Tuesday, February 23, 2010

Muzzling Martin was sole outcome of summit

A WORTHY dirge was penned by the writer Aubrey de Vere to Owen Roe O'Donnell about the failure of the earls in Kilkenny's Council Hall before their vanquished flight to the continent.

It can be paraphrased in verse about the reining in of Archbishop Diarmuid Martin by Pope Benedict, the curial cardinals and his 23 fellow bishops at last week's Rome summit:

"Pope, Cardinals and bishops, ye talked and talked/In the Vatican's Salla Bologna, such a grand hall;/But this man whose game ya balked/Was the one man 'mong you all!'

The lamentable end to the two-day Rome talks was crystallised on Friday by Maeve Lewis, director of the One in Four abuse victims' support group.

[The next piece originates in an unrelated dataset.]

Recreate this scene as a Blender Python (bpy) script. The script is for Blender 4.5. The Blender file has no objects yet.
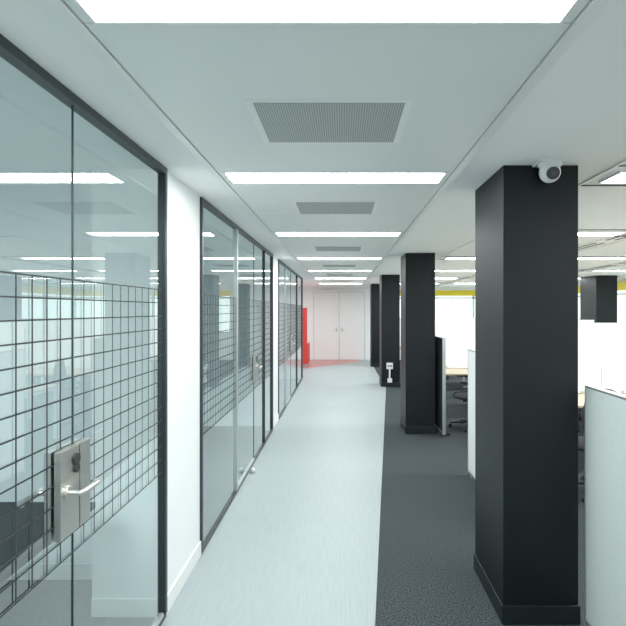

She expressed acute disappointment that Archbishop Martin could not say why their concerns, conveyed in an open letter to Pope Benedict, had not been addressed.

Archbishop Martin could not give a straight answer as to why the pope had not accepted unequivocal responsibility for the clerical abuse and cover-up by church authorities detailed in the Murphy report - nor sought the resignation of Martin Drennan as Bishop of Galway .

It suggests he has been muzzled by the former head of the Vatican's inquisition. The one united voice - in which the former Joseph Ratzinger ordered the Irish bishops to intone after the Roman summit - is his own.

It was not by chance that one of the curial cardinals present at the meetings was a legal expert.

It was his job to ensure that the Good Shepherd's published text did not contain anything that would subject the Holy See as a sovereign state to legal challenge from abuse victims.

Any admission of the Vatican's culpability in its directives to bishops of reporting abuse complaints would intensify pressure for accountability from the elderly German pope.

Little wonder that victims' groups said Archbishop Martin returned from Rome not as strong in the Irish hierarchy as he was before and that abuse victim Andrew Madden described him as a changed man.

A stoic archbishop of Dublin told the abuse survivors that he would be "more optimistic" about the eventual outcome of the "process" of the Irish church's response to the abuse scandals.

The next step will see publication in a few weeks' time of Pope Benedict's Lenten letter to the Catholics of Ireland.

But the prominent victims of clerical abuse in the Dublin archdiocese have no expectation whatsoever from this letter.

Except for the additional acceptance by the Irish church of mandatory reporting to the gardai and HSE of complaints, the pope will mainly rehash the press release issued last Tuesday.

Archbishop Martin was not underestimating when he warned, before the publication of the Murphy Report, that its findings "would shock us all".

Three months on we have Bishop Drennan openly blaming Archbishop Martin for propelling the resignations of Bishop Donal Murray and Dublin auxiliary, Eamonn Walsh.

Now there is talk of the pope declining the resignations of Bishops Walsh and Ray Field.

But Bishop Jim Moriarty will step down at Easter.

Over the weekend the Irish bishops proclaimed the coming of the papal letter to the faithful.

Yet only Archbishop Martin has offered the wise counsel that the letter may not be exactly what people are expecting.

Archbishop Martin is isolated, but remains the only bishop in real dialogue with victims.

However, that dialogue is now firmly within the parameters prescribed by the Pope and "the Episcopal Gang of 24".